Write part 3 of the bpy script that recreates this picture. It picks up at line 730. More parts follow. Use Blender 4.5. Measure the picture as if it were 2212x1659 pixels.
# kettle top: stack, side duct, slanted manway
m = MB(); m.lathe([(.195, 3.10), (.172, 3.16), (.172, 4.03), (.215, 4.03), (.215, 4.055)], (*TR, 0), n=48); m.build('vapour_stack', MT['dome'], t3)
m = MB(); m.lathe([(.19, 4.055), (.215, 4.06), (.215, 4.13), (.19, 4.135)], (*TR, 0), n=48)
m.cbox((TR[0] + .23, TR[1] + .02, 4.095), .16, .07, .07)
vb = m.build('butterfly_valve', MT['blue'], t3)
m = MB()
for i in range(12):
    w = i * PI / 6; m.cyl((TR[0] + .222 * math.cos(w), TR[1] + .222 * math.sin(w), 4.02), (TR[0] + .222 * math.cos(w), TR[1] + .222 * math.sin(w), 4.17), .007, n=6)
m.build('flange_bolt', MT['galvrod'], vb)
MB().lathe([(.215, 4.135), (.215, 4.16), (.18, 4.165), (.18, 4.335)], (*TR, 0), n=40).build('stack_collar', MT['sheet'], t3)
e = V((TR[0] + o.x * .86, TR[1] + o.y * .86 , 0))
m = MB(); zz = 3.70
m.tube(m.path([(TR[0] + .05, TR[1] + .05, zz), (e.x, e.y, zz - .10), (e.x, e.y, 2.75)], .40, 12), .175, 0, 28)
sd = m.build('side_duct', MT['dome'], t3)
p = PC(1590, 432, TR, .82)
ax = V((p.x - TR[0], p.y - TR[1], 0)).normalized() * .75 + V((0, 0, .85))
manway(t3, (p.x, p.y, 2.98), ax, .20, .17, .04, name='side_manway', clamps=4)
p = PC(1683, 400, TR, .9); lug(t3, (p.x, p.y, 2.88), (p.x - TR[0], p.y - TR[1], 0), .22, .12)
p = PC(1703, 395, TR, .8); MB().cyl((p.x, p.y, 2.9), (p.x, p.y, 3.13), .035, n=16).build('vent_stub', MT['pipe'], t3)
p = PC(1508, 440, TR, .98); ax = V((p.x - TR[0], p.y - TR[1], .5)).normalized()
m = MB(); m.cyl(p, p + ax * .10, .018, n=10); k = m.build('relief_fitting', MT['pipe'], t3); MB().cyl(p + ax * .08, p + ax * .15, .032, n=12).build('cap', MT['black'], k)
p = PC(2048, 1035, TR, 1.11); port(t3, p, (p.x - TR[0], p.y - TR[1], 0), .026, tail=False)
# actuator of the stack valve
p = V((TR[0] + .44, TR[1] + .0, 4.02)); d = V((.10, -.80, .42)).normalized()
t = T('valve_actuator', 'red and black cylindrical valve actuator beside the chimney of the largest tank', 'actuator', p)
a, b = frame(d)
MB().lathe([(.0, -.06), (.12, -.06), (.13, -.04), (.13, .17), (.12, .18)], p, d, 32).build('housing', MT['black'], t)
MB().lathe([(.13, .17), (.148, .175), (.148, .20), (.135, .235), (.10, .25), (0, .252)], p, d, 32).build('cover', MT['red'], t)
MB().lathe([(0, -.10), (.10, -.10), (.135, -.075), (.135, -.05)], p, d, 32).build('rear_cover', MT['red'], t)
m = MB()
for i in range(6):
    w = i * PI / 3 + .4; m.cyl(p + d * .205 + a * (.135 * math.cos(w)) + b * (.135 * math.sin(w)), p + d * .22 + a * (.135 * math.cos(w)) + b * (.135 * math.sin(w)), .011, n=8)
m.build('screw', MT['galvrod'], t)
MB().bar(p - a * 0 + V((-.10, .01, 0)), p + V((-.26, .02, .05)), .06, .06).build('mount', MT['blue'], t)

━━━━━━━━

* Task to complete *
Write out the data exactly as it stands.

* Output of the exercise *
Write part 3 of the bpy script that recreates this picture. It picks up at line 730. More parts follow. Use Blender 4.5. Measure the picture as if it were 2212x1659 pixels.
# kettle top: stack, side duct, slanted manway
m = MB(); m.lathe([(.195, 3.10), (.172, 3.16), (.172, 4.03), (.215, 4.03), (.215, 4.055)], (*TR, 0), n=48); m.build('vapour_stack', MT['dome'], t3)
m = MB(); m.lathe([(.19, 4.055), (.215, 4.06), (.215, 4.13), (.19, 4.135)], (*TR, 0), n=48)
m.cbox((TR[0] + .23, TR[1] + .02, 4.095), .16, .07, .07)
vb = m.build('butterfly_valve', MT['blue'], t3)
m = MB()
for i in range(12):
    w = i * PI / 6; m.cyl((TR[0] + .222 * math.cos(w), TR[1] + .222 * math.sin(w), 4.02), (TR[0] + .222 * math.cos(w), TR[1] + .222 * math.sin(w), 4.17), .007, n=6)
m.build('flange_bolt', MT['galvrod'], vb)
MB().lathe([(.215, 4.135), (.215, 4.16), (.18, 4.165), (.18, 4.335)], (*TR, 0), n=40).build('stack_collar', MT['sheet'], t3)
e = V((TR[0] + o.x * .86, TR[1] + o.y * .86 , 0))
m = MB(); zz = 3.70
m.tube(m.path([(TR[0] + .05, TR[1] + .05, zz), (e.x, e.y, zz - .10), (e.x, e.y, 2.75)], .40, 12), .175, 0, 28)
sd = m.build('side_duct', MT['dome'], t3)
p = PC(1590, 432, TR, .82)
ax = V((p.x - TR[0], p.y - TR[1], 0)).normalized() * .75 + V((0, 0, .85))
manway(t3, (p.x, p.y, 2.98), ax, .20, .17, .04, name='side_manway', clamps=4)
p = PC(1683, 400, TR, .9); lug(t3, (p.x, p.y, 2.88), (p.x - TR[0], p.y - TR[1], 0), .22, .12)
p = PC(1703, 395, TR, .8); MB().cyl((p.x, p.y, 2.9), (p.x, p.y, 3.13), .035, n=16).build('vent_stub', MT['pipe'], t3)
p = PC(1508, 440, TR, .98); ax = V((p.x - TR[0], p.y - TR[1], .5)).normalized()
m = MB(); m.cyl(p, p + ax * .10, .018, n=10); k = m.build('relief_fitting', MT['pipe'], t3); MB().cyl(p + ax * .08, p + ax * .15, .032, n=12).build('cap', MT['black'], k)
p = PC(2048, 1035, TR, 1.11); port(t3, p, (p.x - TR[0], p.y - TR[1], 0), .026, tail=False)
# actuator of the stack valve
p = V((TR[0] + .44, TR[1] + .0, 4.02)); d = V((.10, -.80, .42)).normalized()
t = T('valve_actuator', 'red and black cylindrical valve actuator beside the chimney of the largest tank', 'actuator', p)
a, b = frame(d)
MB().lathe([(.0, -.06), (.12, -.06), (.13, -.04), (.13, .17), (.12, .18)], p, d, 32).build('housing', MT['black'], t)
MB().lathe([(.13, .17), (.148, .175), (.148, .20), (.135, .235), (.10, .25), (0, .252)], p, d, 32).build('cover', MT['red'], t)
MB().lathe([(0, -.10), (.10, -.10), (.135, -.075), (.135, -.05)], p, d, 32).build('rear_cover', MT['red'], t)
m = MB()
for i in range(6):
    w = i * PI / 3 + .4; m.cyl(p + d * .205 + a * (.135 * math.cos(w)) + b * (.135 * math.sin(w)), p + d * .22 + a * (.135 * math.cos(w)) + b * (.135 * math.sin(w)), .011, n=8)
m.build('screw', MT['galvrod'], t)
MB().bar(p - a * 0 + V((-.10, .01, 0)), p + V((-.26, .02, .05)), .06, .06).build('mount', MT['blue'], t)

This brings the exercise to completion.